La première convention prévoit la transmission directe des demandes entre les autorités centrales, c’est-à-dire entre le ministère de la Justice de la République française et le ministère de la Justice de la République du Sénégal. Elle règle également les modalités de coopération aux fins d’obtenir l’identification, le gel et la confiscation d’avoirs criminels. La seconde convention, quant à elle, énonce l’engagement de principe des parties de se livrer réciproquement les personnes qui, se trouvant sur le territoire de l’une d’elles, sont poursuivies par une infraction pénale ou sont recherchées aux fins d’exécuter une peine privative de liberté, prononcée par les autorités judiciaires de l’autre partie. D’une part, la convention d’entraide prévoit que l’entraide peut être refusée, en particulier si la demande se rapporte à des infractions politiques ou connexes à des infractions politiques, ou si l’exécution de la demande est de nature à porter atteinte à la souveraineté, à la sécurité, à l’ordre public ou à d’autres intérêts essentiels de la partie requise.
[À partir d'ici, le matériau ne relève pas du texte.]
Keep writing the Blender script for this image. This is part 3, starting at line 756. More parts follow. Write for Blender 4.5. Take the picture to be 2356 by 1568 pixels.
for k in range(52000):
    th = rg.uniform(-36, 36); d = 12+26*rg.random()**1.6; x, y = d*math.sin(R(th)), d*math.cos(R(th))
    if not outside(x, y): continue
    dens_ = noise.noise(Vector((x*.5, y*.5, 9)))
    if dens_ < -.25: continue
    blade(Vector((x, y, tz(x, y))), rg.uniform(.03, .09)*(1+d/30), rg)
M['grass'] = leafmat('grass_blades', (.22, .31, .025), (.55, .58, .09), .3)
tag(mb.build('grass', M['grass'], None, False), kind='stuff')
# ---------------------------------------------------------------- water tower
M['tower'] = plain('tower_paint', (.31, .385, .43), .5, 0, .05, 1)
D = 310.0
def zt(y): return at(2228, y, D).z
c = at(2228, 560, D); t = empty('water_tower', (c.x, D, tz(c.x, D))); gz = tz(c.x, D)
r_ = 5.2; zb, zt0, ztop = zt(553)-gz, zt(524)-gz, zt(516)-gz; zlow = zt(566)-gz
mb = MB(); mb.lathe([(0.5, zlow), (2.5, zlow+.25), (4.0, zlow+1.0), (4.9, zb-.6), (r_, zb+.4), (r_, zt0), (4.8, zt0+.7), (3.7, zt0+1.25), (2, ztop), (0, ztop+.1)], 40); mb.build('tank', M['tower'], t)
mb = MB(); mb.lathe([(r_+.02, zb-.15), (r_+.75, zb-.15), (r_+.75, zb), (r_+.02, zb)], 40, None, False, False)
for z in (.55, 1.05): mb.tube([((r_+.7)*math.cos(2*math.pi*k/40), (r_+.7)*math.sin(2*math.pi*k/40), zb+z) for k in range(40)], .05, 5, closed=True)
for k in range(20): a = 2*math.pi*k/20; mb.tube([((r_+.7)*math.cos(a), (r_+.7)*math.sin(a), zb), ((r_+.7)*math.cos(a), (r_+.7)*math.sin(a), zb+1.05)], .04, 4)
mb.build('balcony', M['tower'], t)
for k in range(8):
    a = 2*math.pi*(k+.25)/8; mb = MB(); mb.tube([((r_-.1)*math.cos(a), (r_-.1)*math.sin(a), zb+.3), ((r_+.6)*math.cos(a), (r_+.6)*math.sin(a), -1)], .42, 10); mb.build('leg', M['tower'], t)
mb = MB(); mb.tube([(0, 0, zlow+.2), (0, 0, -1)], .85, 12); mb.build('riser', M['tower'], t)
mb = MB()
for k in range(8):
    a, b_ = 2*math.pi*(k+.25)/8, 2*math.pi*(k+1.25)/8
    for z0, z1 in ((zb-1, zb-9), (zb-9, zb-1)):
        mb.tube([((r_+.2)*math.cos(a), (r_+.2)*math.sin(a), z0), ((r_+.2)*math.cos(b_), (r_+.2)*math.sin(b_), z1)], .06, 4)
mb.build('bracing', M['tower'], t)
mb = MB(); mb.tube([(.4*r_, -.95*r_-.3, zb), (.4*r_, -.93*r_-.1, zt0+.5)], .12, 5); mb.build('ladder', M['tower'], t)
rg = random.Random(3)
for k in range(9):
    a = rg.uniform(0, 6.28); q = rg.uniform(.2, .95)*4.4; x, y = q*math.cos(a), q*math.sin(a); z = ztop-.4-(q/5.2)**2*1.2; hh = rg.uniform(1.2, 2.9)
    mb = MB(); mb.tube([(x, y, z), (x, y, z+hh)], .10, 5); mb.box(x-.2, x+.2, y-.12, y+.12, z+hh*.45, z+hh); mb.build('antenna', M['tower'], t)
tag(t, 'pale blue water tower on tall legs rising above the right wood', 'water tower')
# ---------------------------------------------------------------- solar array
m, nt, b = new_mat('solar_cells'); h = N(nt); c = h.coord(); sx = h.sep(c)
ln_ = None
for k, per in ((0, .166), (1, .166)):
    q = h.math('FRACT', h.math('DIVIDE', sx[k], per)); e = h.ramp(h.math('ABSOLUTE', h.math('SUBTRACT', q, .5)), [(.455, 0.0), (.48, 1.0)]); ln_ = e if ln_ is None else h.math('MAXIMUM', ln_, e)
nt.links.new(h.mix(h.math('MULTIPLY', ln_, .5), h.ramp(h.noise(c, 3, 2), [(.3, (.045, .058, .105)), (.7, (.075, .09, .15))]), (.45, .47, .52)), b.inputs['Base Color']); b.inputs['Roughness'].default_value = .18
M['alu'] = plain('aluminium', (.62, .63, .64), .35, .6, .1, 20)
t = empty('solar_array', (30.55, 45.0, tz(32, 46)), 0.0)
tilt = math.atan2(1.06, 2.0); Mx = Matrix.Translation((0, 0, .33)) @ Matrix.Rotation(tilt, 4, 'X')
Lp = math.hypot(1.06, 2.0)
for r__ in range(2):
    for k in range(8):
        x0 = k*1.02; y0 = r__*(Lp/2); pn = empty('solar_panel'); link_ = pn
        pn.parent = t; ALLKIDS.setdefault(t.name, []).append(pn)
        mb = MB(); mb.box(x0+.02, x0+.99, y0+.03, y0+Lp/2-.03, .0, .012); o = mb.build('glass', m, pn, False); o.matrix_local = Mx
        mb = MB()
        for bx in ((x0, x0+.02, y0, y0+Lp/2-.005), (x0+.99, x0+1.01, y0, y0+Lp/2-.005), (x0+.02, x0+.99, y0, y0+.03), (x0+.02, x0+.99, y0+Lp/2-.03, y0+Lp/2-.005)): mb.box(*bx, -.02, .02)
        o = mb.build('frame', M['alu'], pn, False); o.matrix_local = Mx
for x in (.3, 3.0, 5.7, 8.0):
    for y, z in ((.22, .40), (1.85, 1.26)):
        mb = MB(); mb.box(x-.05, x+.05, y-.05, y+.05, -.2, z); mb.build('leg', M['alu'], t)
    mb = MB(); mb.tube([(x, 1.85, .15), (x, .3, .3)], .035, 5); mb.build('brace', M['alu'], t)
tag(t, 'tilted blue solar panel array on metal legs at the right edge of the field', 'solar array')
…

D’autre part, la convention d’extradition prévoit plusieurs motifs de refus, notamment lorsque la partie requise considère que la personne recherchée est réclamée pour une infraction politique, ou lorsqu’elle a des raisons sérieuses de croire que l’extradition a été demandée aux fins de poursuivre ou de punir une personne pour des considérations de race, de genre, de religion, de nationalité ou d’opinion politique. Enfin, une demande d’extradition est rejetée si la personne réclamée doit être jugée dans la partie requérante par un tribunal d’exception n’assurant pas les garanties fondamentales de procédure ou doit exécuter une peine infligée par cette même juridiction.
Les craintes des députés français
Lors de la discussion générale qui a suivi l’exposé du projet de loi, des députés ont soulevé leurs craintes quant à une politisation des conventions. Arnaud Le Gall de la France insoumise est d’avis qu’il n’existe pas de texte juridique sans portée politique, a fortiori en droit international. «Y a-t-il urgence à adopter, à l’initiative du gouvernement sénégalais, la nouvelle version d’une convention déjà en vigueur depuis 1974, alors même que cette dernière a déjà été complétée par plusieurs mécanismes juridiques multilatéraux ? Non, car on ne peut ignorer le contexte politique sénégalais marqué par la dérive d’un Président qui réprime et criminalise son opposition. Cette même opposition sénégalaise nous parle ; sachons l’entendre. En l’état, nous dit-elle, cette convention pourrait être détournée au service des objectifs politiques du Président Macky Sall», soutient-il.
Selon lui, l’élection présidentielle est prévue dans un an, donc le moment est mal choisi «pour donner au Président sénégalais, avec la ratification de ces conventions, une forme de brevet en État de droit.» «La France insoumise soutient, évidemment, le principe de coopération en matière judiciaire. Mais, eu égard aux faits énumérés ci-dessus et dans la mesure où il existe déjà une convention entre la France et le Sénégal dont la modernisation ne présente aucun caractère d’urgence, notre groupe s’opposera à ce texte. Il y va du respect des droits du peuple sénégalais et donc de l’amitié entre les peuples français et sénégalais.» Dans la même veine, la député Ersilia Soudais (Lfi-Nupes) a rebondi sur les événements politiques majeurs qui ont marqué le Sénégal ces derniers mois.
«En mars 2021, Amnesty International dénonçait une vague d’arrestations arbitraires d’opposants et d’activistes pour des motifs fallacieux, et pointait du doigt le recours excessif de la force à l’encontre de manifestants. Que dire encore de la récente arrestation du journaliste Pape Alé Niang ? Les charges pesant sur lui étaient fantaisistes et politiques. Dans ce contexte, comment garantir que les oppositions politiques ne seront pas davantage muselées sous l’effet d’une convention dont nous devons autoriser l’approbation ? Pouvons-nous affirmer que nous n’assisterons pas à une recrudescence des emprisonnements politiques sous couvert de lutte antiterroriste, destinée à laisser le champ libre au maintien d’un système autocratique ? Voter en faveur de cette convention ne contribuera-t-il pas, finalement, à nourrir le sentiment antifrançais, qui renvoie au rejet d’un système perçu comme oppresseur ? Chers collègues, nous ne pouvons pas en être les complices ; c’est pourquoi nous vous enjoignons de voter contre ce texte.» Des députés comme Amélia Lakrafi favorables à la ratification des deux conventions pensent que ce sera l’occasion pour le Sénégal et la France, d’approfondir leur relation sur des bases saines et avec des objectifs clairs visant à améliorer le fonctionnement de la justice entre les deux pays ainsi qu’à lutter contre le terrorisme et le crime organisé.
Kévin Pfeffer a quant à lui estimé que le renforcement de la politique d’entraide entre les deux nations pour la lutte contre la criminalité et le développement des relations franco-africaines va dans le bon sens. Il serait d’ailleurs souhaitable, selon lui, que le gouvernement français travaille à des accords similaires avec d’autres pays africains.